Le dispositif donne à la parole sa fonction iconogène mais l’image attirée, par les mots, l’est dans un deuxième espace. En effet, le dispositif vidéo assemble dans leur différenciation deux registres. L’écran se scinde en diptyque avec d’un côté l’artiste « chargée de » relater le souvenir de l’emportement de sa grand-mère, par la tornade ; regard adressé, elle articule les mots sur le ton d’une présentatrice du bulletin météo ainsi que sur le fond vert ainsi détourné, puisque ce ne sont pas les cartes avec leurs symboles du temps climatique mais la présentatrice qui occupe le champ, et du second côté, se succèdent des plans de tornades et d’ouragans avec leur lot de conséquences mais aussi des activités en temps clément, des champs, veau et vaches dans l’étable, la récolte du foin, empruntés au Net, fiction comme images de reportage. Le décalage opéré entre ce qui se dit et la mimique ainsi que le regard droit, sans doute, attiré par le prompteur en hors-cadre, induisent à pressentir ce que l’intertitre générique explicite : la voix est celle d’Alice – éponyme du titre – Gervais quand dans le champ, l’artiste s’exerce à la synchronisation labiale pour sembler prononcer les mots de celle restée en hors-cadre.

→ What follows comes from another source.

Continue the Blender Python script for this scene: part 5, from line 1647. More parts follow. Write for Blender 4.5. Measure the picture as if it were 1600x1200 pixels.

On saisit l’attitude de celle-ci, étrangement sans mimique, sans émoi, comme se tenant à distance du discours même quand l’hésitation distend la phrase alors que le footage énumère des images de violences climatiques que certains films de catastrophe ont rendu presque familières.
Cependant la juxtaposition de la déclaration placide à ces images d’un climat exacerbé déborde le simple plaisir de raconter, en vidéo, les dires d’une grand-mère ou de suivre un tel exercice de doublage.
L’attention est entraînée vers le discours ; en effet, chaque itération, signalée par le cut et le changement de pull, commence par l’âge où a été vécue cette rarissime expérience – hors film – or cet âge varie, la grand-mère rajeunit d’un an à chaque incipit de son récit, de 14 à 11 ans – « je crois », doute astucieux, puisque on attend de lui le vrai et que ce léger recul, paradoxalement, gagne le poids du témoignage, alors que précisément l’âge en relation avec une telle mémorable tornade est de l’ordre du vérifiable.
Comme pour les films de genre, dont les topoï assurent précisément celui-ci, pour ce roman familial, les précisions se succèdent : la rhubarbe, la clôture, la grange, la vache et le veau, le danger encouru à cause des morceaux détruits se fichant ici et là, le père fermant les fenêtres mais des précisions s’ajoutent ou s’annulent comme traire la vache, en effet de réalité.
Le titre place à égalité les quatre récits, la parole n’est pas mise en doute ni très précisément la mémoire puisque le même protocole emporte le dit « témoignage » accepté, aucune rectification, aucun amendement, aucun signe ne privilégient un des quatre récits. La vidéo se fait le truchement du désir/bonheur de se faire sa propre histoire, de l’accepter comme, précisément, une histoire. L’esprit n’est pas la recherche de La Vérité mais la participation à faire histoire selon le/s temps.